Miss Terry Heuze jette un regard noir à son compagnon.
"–Bon, ok, j'ai mal interprété une information. Mais comment j'aurais pu deviner que "Khupal" désignait un restaurant indien à deux pâtés de maison, hein? Hem. Bon, ceci dit, rétorque Trotte-mal, ça nous a permis de rencontrer le Dalaï Le Mou.
–Ah. Et alors? Il est comment?
–Mou. Très mou.
–Oh. Cool. Je devrais peut-être y aller dans ce monastère finalement...
–Ah non c'est bon maintenant, s'énerve Terry. On a déjà eu du mal à vous retrouver dans ce pu**** de restaurant indien au fin fond du trou du cul de la France! On a besoin de vous!
–Besoin de moi? Et pourquoi donc?
–Pourquoi? POURQUOI? Non mais vous suivez les infos ou pas? s'énerve la femme rousse, son visage prenant un teinte assez proche de celle de ses cheveux.
–Bof. En ce moment,pas plus que ça je l'avoue...
–Et bien sachez que depuis quelques semaines, c'est la GUERRE M. Papa Hérisson!
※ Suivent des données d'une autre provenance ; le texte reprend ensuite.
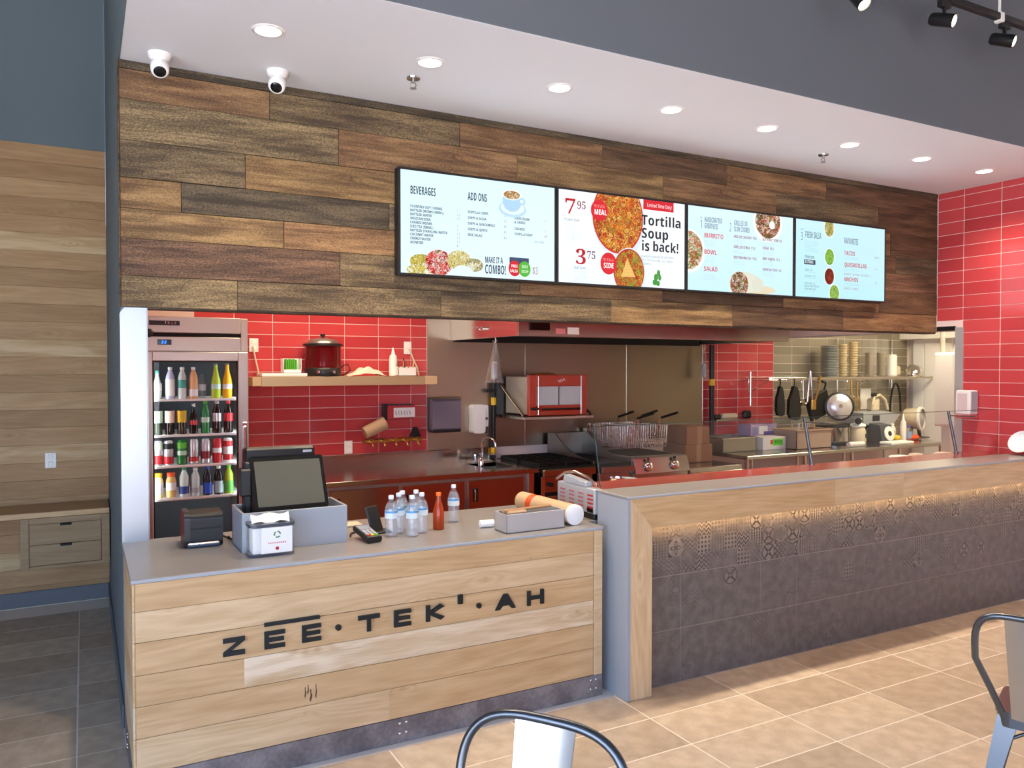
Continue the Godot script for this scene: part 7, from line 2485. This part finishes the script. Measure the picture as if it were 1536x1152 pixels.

La guerre des sexes!
–Pffffffff...
–Ah bin super, ça a l'air de vachement vous motiver... le sexisme, les violences faites aux femmes, toussa, vous ne vous sentez pas concerné même un tout petit peu? Bravo, bel esprit!
–Non mais si hein... au contraire! Toute cette histoire là, Weinstein, #balancetonporc, #metoo, tout ça... je vous soutiens à mort les filles hein! Et pis en plus, je m'en fais pour l'avenir de Xéna avec toutes ces conneries. Je ne demanderais qu'à vous aider, faire un article, m'indigner, toussa... c'est juste que là... je suis atteint du syndrome du Grand Méchant Mou.
–Oui, bin vous allez me faire le plaisir de vous secouer le croupion, parce que ça urge!
–Rhaaa, punaise on peut même plus avoir la paix pendant qu'on bouffe des samoussas maintenant. Je peux finir mon houmous quand même?"
Le houmous, c'est bon. Et c'est mou.